Abstract

Biogenic reduced sulfur species are emitted from the oceans and then oxidized in the marine boundary layer. The gas‐liquid interactions of these oxidized species must be understood in order to evaluate the relative contributions to marine boundary layer aerosol levels from anthropogenic and biogenic sources and to assess the overall impact of these aerosols on global climate. A key parameter in understanding these interactions is the mass accommodation coefficient, which is simply the probability that a gas phase molecule enters into a liquid on striking the liquid surface. The mass accommodation coefficients for dimethylsulfoxide, dimethyl sulfone, and methanesulfonic acid into water have been measured as a function of temperature (260–280 K), pH (1–14), and NaCl concentration (0–3.5 M ).
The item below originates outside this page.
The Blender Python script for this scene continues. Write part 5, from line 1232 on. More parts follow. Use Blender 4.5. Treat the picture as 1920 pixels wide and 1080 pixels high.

The experimental method employs a monodispersed train of fast droplets in a low‐pressure flow reactor. The mass accommodation coefficients show a negative temperature dependence varying from ∼0.1 to ∼0.2 over the range of temperatures studied. The measured uptake is independent of pH and NaCl concentration in the ranges studied. The mass accommodation coefficients are well expressed in terms of an observed Gibbs free energy Δ G obs # = Δ H obs # ‐ T Δ S obs # as α/(1 ‐ α) = exp (−Δ G obs # / RT ). The results are discussed in terms of a previously described uptake model. In the marine boundary layer, mass transfer of these species into aerosols will be limited by mass accommodation for aerosols with diameters of less than 2 μm.